The Root of Busyness

Ask anyone how they’re doing. If you don’t receive a “good,” it is highly likely you’ll hear “busy.” We are always busy. Jumping from one box on our crowded calendar to the next. There seems to always be so much to do and not enough time to do it.

Why doesn’t it seem to ever die down? Why do we fill any window that spontaneously frees up? Fundamentally, it’s because we know we’re not promised tomorrow. God has wired it into our system to know that life is short and our time is limited (Ecclesiastes 3:11).

So we stay busy because it makes us feel like we’re doing the most with our time. Places to be and things to do make us feel important, that we are needed, that we have a purpose. We feel useful and, in a way, loved because someone expects us at a certain time.

While we do have God-given responsibilities to attend to, businesses for the sake of staying busy is otherwise known as hurry sickness. We are amusing ourselves to death, slowly killing ourselves one checked box at a time. When do we rest?

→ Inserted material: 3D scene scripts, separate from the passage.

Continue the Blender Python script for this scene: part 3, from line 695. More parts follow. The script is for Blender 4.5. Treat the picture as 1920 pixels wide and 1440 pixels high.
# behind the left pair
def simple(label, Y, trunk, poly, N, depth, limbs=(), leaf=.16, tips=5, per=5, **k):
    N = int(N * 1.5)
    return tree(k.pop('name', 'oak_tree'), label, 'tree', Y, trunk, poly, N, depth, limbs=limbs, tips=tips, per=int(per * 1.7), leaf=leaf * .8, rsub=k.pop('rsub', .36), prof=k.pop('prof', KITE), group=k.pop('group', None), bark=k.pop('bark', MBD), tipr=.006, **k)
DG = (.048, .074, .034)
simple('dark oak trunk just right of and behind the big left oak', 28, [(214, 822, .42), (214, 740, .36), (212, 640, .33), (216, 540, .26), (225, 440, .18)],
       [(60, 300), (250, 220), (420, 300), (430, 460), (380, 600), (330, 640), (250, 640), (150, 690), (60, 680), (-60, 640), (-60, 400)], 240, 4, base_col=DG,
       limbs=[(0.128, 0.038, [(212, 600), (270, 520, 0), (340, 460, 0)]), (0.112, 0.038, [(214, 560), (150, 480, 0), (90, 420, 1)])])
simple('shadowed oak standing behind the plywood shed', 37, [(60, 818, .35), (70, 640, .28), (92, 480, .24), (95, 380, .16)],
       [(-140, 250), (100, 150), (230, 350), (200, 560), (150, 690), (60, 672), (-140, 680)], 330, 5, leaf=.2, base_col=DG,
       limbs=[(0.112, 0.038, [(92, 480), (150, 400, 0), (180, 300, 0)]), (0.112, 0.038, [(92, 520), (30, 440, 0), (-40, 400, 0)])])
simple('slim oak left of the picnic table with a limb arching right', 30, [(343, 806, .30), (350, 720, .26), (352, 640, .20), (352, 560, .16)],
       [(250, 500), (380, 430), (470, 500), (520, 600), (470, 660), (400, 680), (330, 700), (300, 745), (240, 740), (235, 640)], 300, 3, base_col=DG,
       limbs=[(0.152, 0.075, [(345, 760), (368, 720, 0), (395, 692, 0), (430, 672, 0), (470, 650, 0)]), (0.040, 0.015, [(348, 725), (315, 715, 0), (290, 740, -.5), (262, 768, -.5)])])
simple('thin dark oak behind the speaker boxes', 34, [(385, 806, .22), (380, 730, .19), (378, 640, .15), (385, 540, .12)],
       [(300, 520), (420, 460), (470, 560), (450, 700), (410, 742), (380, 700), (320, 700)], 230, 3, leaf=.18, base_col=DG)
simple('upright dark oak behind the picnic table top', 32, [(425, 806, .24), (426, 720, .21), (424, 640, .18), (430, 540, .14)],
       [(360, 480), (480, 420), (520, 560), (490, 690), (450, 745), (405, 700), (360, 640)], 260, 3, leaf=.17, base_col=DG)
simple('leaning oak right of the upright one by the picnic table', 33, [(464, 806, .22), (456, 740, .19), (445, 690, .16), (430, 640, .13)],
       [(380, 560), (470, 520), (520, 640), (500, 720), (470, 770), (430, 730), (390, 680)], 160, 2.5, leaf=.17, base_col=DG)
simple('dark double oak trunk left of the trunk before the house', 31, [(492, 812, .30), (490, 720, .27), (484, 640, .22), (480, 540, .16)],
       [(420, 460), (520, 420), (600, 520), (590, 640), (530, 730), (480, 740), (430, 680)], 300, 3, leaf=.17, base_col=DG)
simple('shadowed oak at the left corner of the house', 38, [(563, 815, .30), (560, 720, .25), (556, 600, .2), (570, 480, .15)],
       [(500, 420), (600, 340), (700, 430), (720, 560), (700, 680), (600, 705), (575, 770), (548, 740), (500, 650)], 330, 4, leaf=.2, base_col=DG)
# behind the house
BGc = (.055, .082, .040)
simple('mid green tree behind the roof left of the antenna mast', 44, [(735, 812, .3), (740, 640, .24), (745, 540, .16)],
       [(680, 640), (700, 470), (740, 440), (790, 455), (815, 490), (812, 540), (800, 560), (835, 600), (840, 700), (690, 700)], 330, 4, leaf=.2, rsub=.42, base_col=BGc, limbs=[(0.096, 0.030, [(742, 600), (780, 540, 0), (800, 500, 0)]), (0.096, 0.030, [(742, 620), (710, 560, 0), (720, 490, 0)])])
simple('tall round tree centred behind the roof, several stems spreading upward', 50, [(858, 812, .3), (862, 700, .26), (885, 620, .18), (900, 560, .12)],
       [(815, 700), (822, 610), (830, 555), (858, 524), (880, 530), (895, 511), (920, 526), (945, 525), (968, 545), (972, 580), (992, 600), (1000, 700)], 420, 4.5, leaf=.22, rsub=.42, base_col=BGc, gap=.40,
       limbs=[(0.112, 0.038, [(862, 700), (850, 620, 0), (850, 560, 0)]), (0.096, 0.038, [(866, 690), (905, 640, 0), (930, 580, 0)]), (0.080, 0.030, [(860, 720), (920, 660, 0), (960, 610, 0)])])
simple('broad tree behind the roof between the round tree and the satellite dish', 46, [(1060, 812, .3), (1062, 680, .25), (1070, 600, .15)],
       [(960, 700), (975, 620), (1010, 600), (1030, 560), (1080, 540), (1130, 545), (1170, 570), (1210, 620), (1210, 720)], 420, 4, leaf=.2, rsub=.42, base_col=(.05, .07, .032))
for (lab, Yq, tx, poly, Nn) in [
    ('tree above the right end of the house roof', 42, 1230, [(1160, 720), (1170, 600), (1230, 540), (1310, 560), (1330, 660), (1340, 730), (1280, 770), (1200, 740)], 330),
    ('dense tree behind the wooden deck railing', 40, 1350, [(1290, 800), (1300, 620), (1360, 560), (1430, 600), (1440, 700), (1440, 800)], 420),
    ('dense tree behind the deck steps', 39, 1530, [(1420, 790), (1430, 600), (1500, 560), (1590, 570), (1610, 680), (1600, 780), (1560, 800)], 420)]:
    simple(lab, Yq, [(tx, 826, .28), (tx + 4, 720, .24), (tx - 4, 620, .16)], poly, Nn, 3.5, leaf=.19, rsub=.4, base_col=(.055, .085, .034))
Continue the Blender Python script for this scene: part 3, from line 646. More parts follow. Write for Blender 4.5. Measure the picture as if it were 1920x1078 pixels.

“When we try to take control, we can quickly throw stillness and peace out the window and say hello to anxiousness, discontentment, and the loud hum of the world’s constant and overwhelming noise.”

-Céline Mutzke

We need to rest. We need quiet mornings, evenings to wind down, and at least one day a week to be still and enjoy our surroundings. Just as sleep is a healing process needed for several hours every night, we need quiet during our days to realign with what really matters.

We don’t need to have a handle on everything because God is in control. We don’t need to know everything, just God. We can go to sleep because God is going to stay up to take care of everything. We don’t need to be in a hurry because God is not in a hurry.

He knows the purpose of all the things we can’t reconcile into a greater theme. It is our job to trust in that reality, to rest in the truth that He has everything under control (Ecclesiastes 3:11). While it is our nature to say, “Show me, and I’ll trust You,” God says, “Trust Me, and I’ll show you.”